The Minister vigorously rejected baseless allegations of corruption and underhand dealings, alleged by some opponents to the project, in the award of this telecom revenue assurance and monitoring contract to KelniGVG.
She further stated that, after five years, ownership of all the equipment and infrastructure implemented for the execution of the contract will be transferred to the state.

“This issue has, rather, unfortunately, generated some apprehension which in my view, is unnecessary,” she said. “The monthly traffic data collated by the NCA and the network operators for free was substantially the same data presented by Subah and Afriwave, for which the latter companies were paid US$2.6 million dollars per month. We were paying for no work done. This was the situation the NPP government inherited, and it clearly could not continue.”

“Mr. Speaker, the fee for this transaction, US$1.49 million per month, (as against the $2.6 million paid monthly to both Subah and Afriwave) is within the industry average for Platform as a Service (PaaS) contracts of this nature,” the Minister added.
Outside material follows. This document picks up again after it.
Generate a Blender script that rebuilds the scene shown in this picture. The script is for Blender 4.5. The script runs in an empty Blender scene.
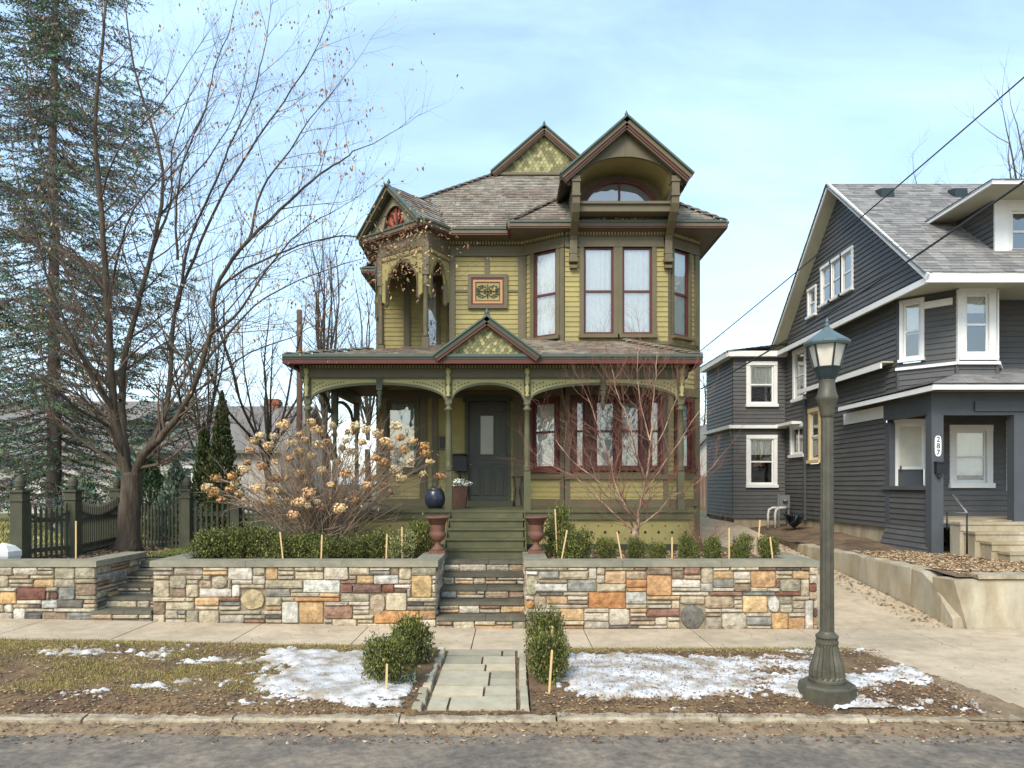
import bpy, math, random
from mathutils import Vector, noise, Matrix
V3 = Vector
FPX = 720.0; EYE = 2.1; HOR = 484.0
def PX(px, Y): return (px-512.0)*Y/FPX
def PZ(py, Y): return EYE-(py-HOR)*Y/FPX
def P(px, py, Y): return V3((PX(px, Y), Y, PZ(py, Y)))
sc = bpy.context.scene
COL = sc.collection
def lin(c):
    c = c/255.0
    return c/12.92 if c <= .04045 else ((c+.055)/1.055)**2.4
def rgb(r, g, b): return (lin(r), lin(g), lin(b))
def hx(h): return rgb(int(h[0:2], 16), int(h[2:4], 16), int(h[4:6], 16))
# ---------------------------------------------------------------- materials
def mat(name, color, rough=.8, ns=6.0, na=.12, bump=0.0, bs=40.0, usecol=False, metal=0.0, spec=.35, coat=0.0, hue2=None, n2=1.2, stretch=(1, 1, 1), dirt=0.0):
    m = bpy.data.materials.new(name); m.use_nodes = True
    nt = m.node_tree; N = nt.nodes; L = nt.links
    b = N['Principled BSDF']
    b.inputs['Roughness'].default_value = rough
    b.inputs['Metallic'].default_value = metal
    b.inputs['Specular IOR Level'].default_value = spec
    b.inputs['Coat Weight'].default_value = coat
    tc = N.new('ShaderNodeTexCoord'); mp = N.new('ShaderNodeMapping')
    mp.inputs['Scale'].default_value = stretch
    L.new(tc.outputs['Object'], mp.inputs['Vector'])
    n = N.new('ShaderNodeTexNoise'); n.inputs['Scale'].default_value = ns; n.inputs['Detail'].default_value = 6; n.inputs['Roughness'].default_value = .65
    L.new(mp.outputs[0], n.inputs['Vector'])
    mr = N.new('ShaderNodeMapRange'); mr.inputs[1].default_value = .3; mr.inputs[2].default_value = .7
    mr.inputs[3].default_value = 1-na; mr.inputs[4].default_value = 1+na
    L.new(n.outputs['Fac'], mr.inputs[0])
    base = N.new('ShaderNodeRGB'); base.outputs[0].default_value = (*color, 1)
    cur = base.outputs[0]
    if hue2:
        n3 = N.new('ShaderNodeTexNoise'); n3.inputs['Scale'].default_value = n2; n3.inputs['Detail'].default_value = 8; n3.inputs['Roughness'].default_value = .7
        L.new(mp.outputs[0], n3.inputs['Vector'])
        cr = N.new('ShaderNodeMapRange'); cr.inputs[1].default_value = .42; cr.inputs[2].default_value = .6
        L.new(n3.outputs['Fac'], cr.inputs[0])
        mx = N.new('ShaderNodeMix'); mx.data_type = 'RGBA'
        L.new(cr.outputs[0], mx.inputs[0]); L.new(cur, mx.inputs[6]); mx.inputs[7].default_value = (*hue2, 1)
        cur = mx.outputs[2]
    if usecol:
        at = N.new('ShaderNodeAttribute'); at.attribute_name = 'Col'
        mu = N.new('ShaderNodeMix'); mu.data_type = 'RGBA'; mu.blend_type = 'MULTIPLY'; mu.inputs[0].default_value = 1
        L.new(cur, mu.inputs[6]); L.new(at.outputs['Color'], mu.inputs[7]); cur = mu.outputs[2]
    vm = N.new('ShaderNodeVectorMath'); vm.operation = 'SCALE'
    L.new(cur, vm.inputs[0]); L.new(mr.outputs[0], vm.inputs['Scale'])
    cur = vm.outputs[0]
    L.new(cur, b.inputs['Base Color'])
    if bump:
        nb = N.new('ShaderNodeTexNoise'); nb.inputs['Scale'].default_value = bs; nb.inputs['Detail'].default_value = 5
        L.new(mp.outputs[0], nb.inputs['Vector'])
        bm = N.new('ShaderNodeBump'); bm.inputs['Strength'].default_value = 1; bm.inputs['Distance'].default_value = bump
        L.new(nb.outputs['Fac'], bm.inputs['Height']); L.new(bm.outputs[0], b.inputs['Normal'])
    return m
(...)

She also stated that all the telecom operators resisting the implementation of the new monitoring law in Ghana have, without question, accepted and are complying with the same monitoring regime in Uganda and Rwanda and she wondered why they are dragging their feet here in Ghana.



Except for Glo, Hon. Ursula Owusu Ekuful said all the networks have refused to comply with the law, insisting the government will not renege on its responsibility to ensure they do.

So far, KelniGVG have completed high-level design for MTN, Airtel-Tigo, Glo and Vodafone, procured and delivered servers and racks to be installed at the operators’ data centers and completed the installation of a Network Operating Centre (NOC) at the NCA Tower. This stage of works covers civil works, air conditioning, fire protection, clean power, monitoring screens, set up of work stations for agents, racks and servers for data aggregation and analysis, and furnishings.

Installation of GSM Gateways for antifraud management on international inbound traffic as well as first campaigns of daily fraud detection calls have also been completed and first reports were presented to the NCA.

The system to analyze and report on monthly CDRs for the NCA has been in place since March 2018.

As ordered by the Government, all telcos have until June 11 to comply and connect to the CP. Past this deadline; the National Communications Authority (NCA) will start imposing fines to the non-compliant ones.